Fitzgerald Agriculture


The Fitzgerald-Ben Hill County area has a strong and very diverse agricultural sector which coexists with a rapidly growing surbanesque population.

Argriculture utilizes 34% of the land area in our county. The 57,000 (less timber acreage) acres of farm land produce a multitude of agricultural products. There are 195 farms with an average size of 295 acres. The average age of farmers is 51.9 years.


Agriculture's impact stretches far beyond the economy. Farmers are also stewards of the environment who continually adopt new practices to protect and enhance their surroundings. Some of the latest practices include:

  • Nutrient management plans
  • Integrated pest management
  • Conservation Reserve program
  • Constructed wetlands
  • Jet rinsing
  • Recycling pesticide containers
  • Conservation tillage
  • Water Quality Management

Other positive changes for the future include expanding poultry production, increasing the use of reduced tillage, utilizing lower volumes of pesticides, and maintaining cotton acreage.

Ben Hill County is proud of its agricultural strength, diversity, and heritage. Agriculture enhances the quality of life of our citizens and plays a major economic role in maintaining Fitzgerald as a viable community.

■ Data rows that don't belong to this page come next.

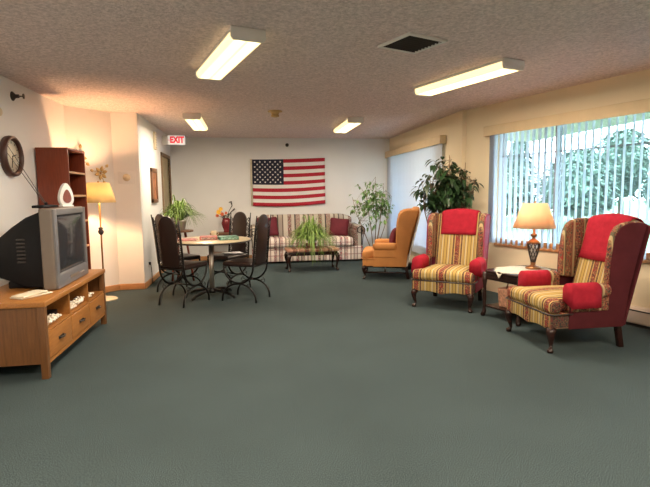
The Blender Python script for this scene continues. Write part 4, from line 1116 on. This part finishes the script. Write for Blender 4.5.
b.tube([(0,0,.2),(.06,0,.42),(.12,0,.52),(.10,0,.60),(.06,0,.58)],[.006,.006,.01,.02,.012],6)
b.tube([(0,0,.2),(.08,.0,.38),(.17,0,.46)],[.005,.008,.016],6)
b.build('stem',M['pot_dark'],t)
for x,y,z,mm,r in FL:
    b=MB()
    for k in range(10):
        a=k*2*PI/10; b.leaf((x,y-.01,z),(math.cos(a),-.35,math.sin(a)),r,r*.5,Vector((0,-1,0)),0)
    b.ball((x,y-.012,z),r*.25); b.build('flower',M[mm],t)
b=MB()
for k in range(16):
    a=R.uniform(0,2*PI); b.leaf((R.uniform(-.05,.05),R.uniform(-.04,.02),R.uniform(.26,.34)),(math.cos(a),math.sin(a)*.6,.5),.10,.05)
b.build('leaves',M['leafB'],t)

# ------------------------------------------------------------------ lights
def area(name,loc,rot,sx,sy,power,col,shape='RECTANGLE'):
    l=bpy.data.lights.new(name,'AREA'); l.shape=shape; l.size=sx; l.size_y=sy; l.energy=power; l.color=col
    o=bpy.data.objects.new(name,l); C.objects.link(o); o.location=loc; o.rotation_euler=rot; return o
def point(name,loc,power,col,r=.03):
    l=bpy.data.lights.new(name,'POINT'); l.energy=power; l.color=col; l.shadow_soft_size=r
    o=bpy.data.objects.new(name,l); C.objects.link(o); o.location=loc; return o
FPOW=[40,40,32,32,85,85]  # the last two power the added fill fixtures
FP=[(p,a) for p,a,_ in F]+[((-.6,.8),math.radians(16)),((2.6,.9),math.radians(16))]
for (p,a),w in zip(FP,FPOW):
    area('fixture_lamp',(p[0],p[1],H-.092),(0,0,a),.18,1.15,w,(1,.84,.64))
point('floor_lamp_bulb',(LX,LY,1.36),115,(1,.54,.26),.04)
point('table_lamp_bulb',(2.95,4.70,1.055),5.5,(1,.56,.29),.03)
# sky portals in the two window openings
n2=Vector((-KD.y*-1,0))
for (p,a,x0,x1,z0,z1) in ((P_RB,aR,LR-W2[1],LR-W2[0],W2[2],W2[3]),(P_K2,PI/2,W1[0],W1[1],W1[2],W1[3])):
    c=Matrix.Translation((p[0],p[1],0))@Matrix.Rotation(a,4,'Z')@Vector(((x0+x1)/2,-.14,(z0+z1)/2))
    o=area('daylight_portal',c,(PI/2,0,a+PI),x1-x0,z1-z0,1,(1,1,1)); o.data.cycles.is_portal=True
w=bpy.data.worlds.new('overcast_sky'); scn.world=w; w.use_nodes=True; nt=w.node_tree; nt.nodes.clear()
o=nt.nodes.new('ShaderNodeOutputWorld'); bg=nt.nodes.new('ShaderNodeBackground')
tc=nt.nodes.new('ShaderNodeTexCoord'); sp=nt.nodes.new('ShaderNodeSeparateXYZ'); nt.links.new(tc.outputs['Generated'],sp.inputs[0])
n=noise(nt,tc.outputs['Generated'],3,3); ad=nt.nodes.new('ShaderNodeMath'); ad.operation='MULTIPLY_ADD'; ad.inputs[1].default_value=.3
nt.links.new(n.outputs['Fac'],ad.inputs[0]); nt.links.new(sp.outputs[2],ad.inputs[2])
r=ramp(nt,[(.1,(.80,.90,1.0)),(.9,(.60,.76,1.0))]); nt.links.new(ad.outputs[0],r.inputs[0]); nt.links.new(r.outputs[0],bg.inputs[0])
bg.inputs[1].default_value=15; nt.links.new(bg.outputs[0],o.inputs[0])

# ------------------------------------------------------------------ camera
yaw,pitch,roll,f,hc=math.radians(8.8703),math.radians(5.8318),math.radians(-.611),488.62,1.3155
Fv=Vector((math.sin(yaw)*math.cos(pitch),math.cos(yaw)*math.cos(pitch),-math.sin(pitch)))
Rv=Vector((math.cos(yaw),-math.sin(yaw),0)); Uv=Rv.cross(Fv)
R2=Rv*math.cos(roll)+Uv*math.sin(roll); U2=-Rv*math.sin(roll)+Uv*math.cos(roll)
cam=bpy.data.cameras.new('camera'); cam.sensor_width=36; cam.lens=36*f/650; cam.clip_start=.05; cam.clip_end=300
co=bpy.data.objects.new('camera',cam); C.objects.link(co)
m=Matrix((R2,U2,-Fv)).transposed().to_4x4(); m.translation=(0,0,hc); co.matrix_world=m
scn.camera=co
scn.view_settings.view_transform='Standard'; scn.view_settings.look='None'; scn.view_settings.gamma=1; scn.view_settings.exposure=0.68
scn.view_settings.use_curve_mapping=False
scn.cycles.max_bounces=8; scn.cycles.diffuse_bounces=5; scn.cycles.sample_clamp_indirect=6; scn.cycles.use_denoising=True
scn.cycles.transparent_max_bounces=12
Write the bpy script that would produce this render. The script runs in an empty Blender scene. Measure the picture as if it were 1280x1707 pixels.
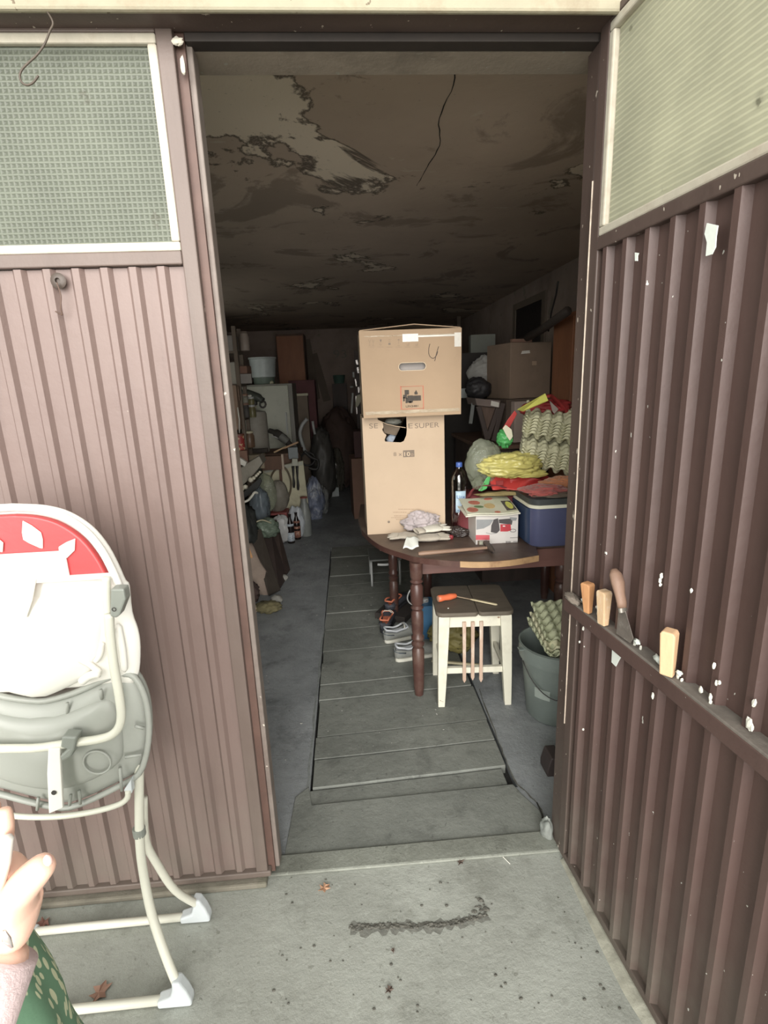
import bpy, bmesh, math, random
from mathutils import Vector, Matrix, noise, Euler
random.seed(7)
R = math.radians
SC = bpy.context.scene
COL = SC.collection

# ---------------- camera ----------------
CAM_H, F_PX = 1.55, 870.0
PITCH, ROLL, YAW = R(14), R(2.25), R(3.6)
fw = Vector((math.sin(YAW)*math.cos(PITCH), math.cos(YAW)*math.cos(PITCH), -math.sin(PITCH)))
r0 = Vector((math.cos(YAW), -math.sin(YAW), 0)); u0 = r0.cross(fw)
rt = r0*math.cos(ROLL) - u0*math.sin(ROLL); up = rt.cross(fw)
CP = Vector((0, 0, CAM_H))
cd = bpy.data.cameras.new('camera'); cam = bpy.data.objects.new('camera', cd); COL.objects.link(cam)
cd.sensor_fit = 'HORIZONTAL'; cd.sensor_width = 36.0; cd.lens = F_PX/1280*36.0; cd.clip_start = 0.02
m = Matrix((rt, up, -fw)).transposed().to_4x4(); m.translation = CP
cam.matrix_world = m
SC.camera = cam

# ---------------- world, sun, exposure ----------------
W = bpy.data.worlds.new('world'); SC.world = W; W.use_nodes = True
wn = W.node_tree; wn.nodes.clear()
wo = wn.nodes.new('ShaderNodeOutputWorld'); bg = wn.nodes.new('ShaderNodeBackground')
bg.inputs[0].default_value = (0.98, 1.0, 0.94, 1); bg.inputs[1].default_value = 0.8
wn.links.new(bg.outputs[0], wo.inputs[0])
sd = bpy.data.lights.new('sun', 'SUN'); sun = bpy.data.objects.new('sun', sd); COL.objects.link(sun)
sd.energy = 3.9; sd.angle = R(60); sd.color = (1.0, 0.97, 0.93)
sun.rotation_euler = Vector((0.02, 0.96, -0.24)).to_track_quat('-Z', 'Y').to_euler()
SC.view_settings.view_transform = 'Standard'; SC.view_settings.look = 'None'
SC.view_settings.exposure = 1.05; SC.view_settings.gamma = 1.0
SC.view_settings.use_curve_mapping = False
try:
    SC.cycles.max_bounces = 12; SC.cycles.diffuse_bounces = 8; SC.cycles.use_denoising = True
except Exception: pass

# ---------------- measuring helpers (pixel of the photo -> point in the room) ----------------
def ray(px, py): return fw + rt*((px-640)/F_PX) - up*((py-853.5)/F_PX)
def at(px, py, y):
    d = ray(px, py); return CP + d*(y/d.y)
def onz(px, py, z=0.0):
    d = ray(px, py); return CP + d*((z-CAM_H)/d.z)

# ---------------- materials ----------------
def lin(c):
    c = c/255.0
    return c/12.92 if c <= 0.04045 else ((c+0.055)/1.055)**2.4
def rgb(t):
    r, g, b = lin(t[0]), lin(t[1]), lin(t[2]); y = .3*r+.59*g+.11*b; k = .14
    return (r+(y-r)*k, g+(y-g)*k, b+(y-b)*k, 1)
class N:
    def __init__(s, name):
        s.m = bpy.data.materials.new(name); s.m.use_nodes = True; s.t = s.m.node_tree
        s.b = s.t.nodes['Principled BSDF']; s.tc = s.t.nodes.new('ShaderNodeTexCoord')
    def n(s, k, **kw):
        x = s.t.nodes.new(k)
        for a, v in kw.items():
            if a.startswith('_'): setattr(x, a[1:], v)
            else: x.inputs[a.replace('_', ' ')].default_value = v
        return x
    def l(s, a, b): s.t.links.new(a, b)
    def noise(s, scale, detail=6, rough=.6, stretch=None, dist=0, off=None):
        x = s.n('ShaderNodeTexNoise', Scale=scale, Detail=detail, Roughness=rough, Distortion=dist)
        if stretch or off:
            mp = s.n('ShaderNodeMapping'); s.l(s.tc.outputs['Object'], mp.inputs[0])
            if stretch: mp.inputs['Scale'].default_value = stretch
            if off: mp.inputs['Location'].default_value = off
            s.l(mp.outputs[0], x.inputs['Vector'])
        else: s.l(s.tc.outputs['Object'], x.inputs['Vector'])
        return x.outputs['Fac']
    def ramp(s, fac, a, b, lo=0., hi=1.):
        x = s.t.nodes.new('ShaderNodeMapRange'); x.inputs[1].default_value = a; x.inputs[2].default_value = b
        x.inputs[3].default_value = lo; x.inputs[4].default_value = hi; s.l(fac, x.inputs[0]); return x.outputs[0]
    def mix(s, fac, a, b, mode='MIX'):
        x = s.t.nodes.new('ShaderNodeMix'); x.data_type = 'RGBA'; x.blend_type = mode
        for i, v in ((0, fac), (6, a), (7, b)):
            if isinstance(v, (int, float)): x.inputs[i].default_value = v
            elif isinstance(v, tuple): x.inputs[i].default_value = v
            else: s.l(v, x.inputs[i])
        return x.outputs[2]
    def math(s, op, a, b=0.0):
        x = s.t.nodes.new('ShaderNodeMath'); x.operation = op
        for i, v in ((0, a), (1, b)):
            if isinstance(v, (int, float)): x.inputs[i].default_value = v
            else: s.l(v, x.inputs[i])
        return x.outputs[0]
    def bump(s, h, strength=.3, dist=.01, prev=None):
        x = s.n('ShaderNodeBump', Strength=strength, Distance=dist); s.l(h, x.inputs['Height'])
        if prev is not None: s.l(prev, x.inputs['Normal'])
        s.l(x.outputs[0], s.b.inputs['Normal']); return x.outputs[0]
    def col(s, c):
        if isinstance(c, tuple): s.b.inputs['Base Color'].default_value = c
        else: s.l(c, s.b.inputs['Base Color'])
MATS = {}
def mat(name, c, rough=.65, var=.18, scale=9., dirt=None, dirt_amt=.45, dscale=4., bump=.15, bscale=60., metal=0., stretch=None, spots=None, spot_scale=40., spot_th=.68, trans=0., alpha=1., sheen=0., sub=0.):
    """one procedural material: base colour broken up by noise, dirt patches, flecks and fine relief"""
    if name in MATS: return MATS[name]
    s = N(name); base = rgb(c)
    dk = tuple(x*(1-var) for x in base[:3])+(1,); lt = tuple(min(1, x*(1+var)) for x in base[:3])+(1,)
    v = s.mix(s.ramp(s.noise(scale, stretch=stretch), .3, .7), dk, lt)
    if dirt: v = s.mix(s.ramp(s.noise(dscale, 8, .7, off=(3, 7, 1), stretch=stretch), .5, .68, 0, dirt_amt), v, rgb(dirt))
    if spots: v = s.mix(s.ramp(s.noise(spot_scale, 3, .5, off=(9, 2, 5)), spot_th, spot_th+.02), v, rgb(spots))
    s.col(v); s.b.inputs['Roughness'].default_value = rough; s.b.inputs['Metallic'].default_value = metal
    if bump: s.bump(s.noise(bscale, 5, .6, stretch=stretch), bump, .004)
    if trans: s.b.inputs['Transmission Weight'].default_value = trans
    if alpha < 1: s.b.inputs['Alpha'].default_value = alpha
    if sheen: s.b.inputs['Sheen Weight'].default_value = sheen
    if sub: s.b.inputs['Subsurface Weight'].default_value = sub; s.b.inputs['Subsurface Radius'].default_value = (.02, .008, .005)
    MATS[name] = s.m; return s.m
def film(name, c, opacity=.45, rough=.15):
    """thin plastic film: part see-through, part milky and glossy"""
    if name in MATS: return MATS[name]
    s = N(name); tr = s.n('ShaderNodeBsdfTransparent'); tr.inputs[0].default_value = tuple(min(1, .5+.5*x) for x in rgb(c)[:3])+(1,)
    s.col(rgb(c)); s.b.inputs['Roughness'].default_value = rough
    s.bump(s.noise(30, 5, .7), .5, .01)
    mx = s.n('ShaderNodeMixShader'); s.l(s.ramp(s.noise(9, 5, .6), .3, .7, opacity*.6, min(1, opacity*1.3)), mx.inputs[0])
    s.l(tr.outputs[0], mx.inputs[1]); s.l(s.b.outputs[0], mx.inputs[2])
    s.l(mx.outputs[0], s.t.nodes['Material Output'].inputs[0]); MATS[name] = s.m; return s.m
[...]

Ben Hill County Extension Service
515 West Magnolia Street
P. O. Box 630
Fitzgerald, Georgia 31750
(229) 423-2360



Row Crops grown in Ben Hill County include peanuts, soybeans, tobacco, corn, grain, sorghum, wheat, rye, oats, and of course, King Cotton - - which has completed its comeback to the #1 cash crop (excluding the timber industry) in our county. Row crops are the largest sector of the agricultural economy. These crops represent 36,231 acres of farm land. The crops in this category yield a $17.2 million value.




Poultry, a relatively new industry in our county, added another $3,750,000 to the economy in 1996, making it a great example of our economic diversification.






Livestock represent a large portion of the total agricultural gross in Ben Hill county. Beef cattle, dairy cattle, and swine add to the diversity of Fitzgerald's agricultural base. Livestock population is close to 10,000 head and is worth an estimated $1.8 million.




Forestry, with more than 100,000 acres in timberland, is another large component of agriculture. The sale of saw-timber and pulpwood produced $8.1 million in 1996.





Fruits and Vegetables are becoming more established as a solid part of Ben Hill's production. Watermelons, peas, lima beans, squash, cantaloupes, sweet potatoes, and others contributed $1.9 million to the agricultural value in 1996.




Other enterprises, crop insurance, and government program payments contributed another $4.4 million to the total agricultural value of 1996.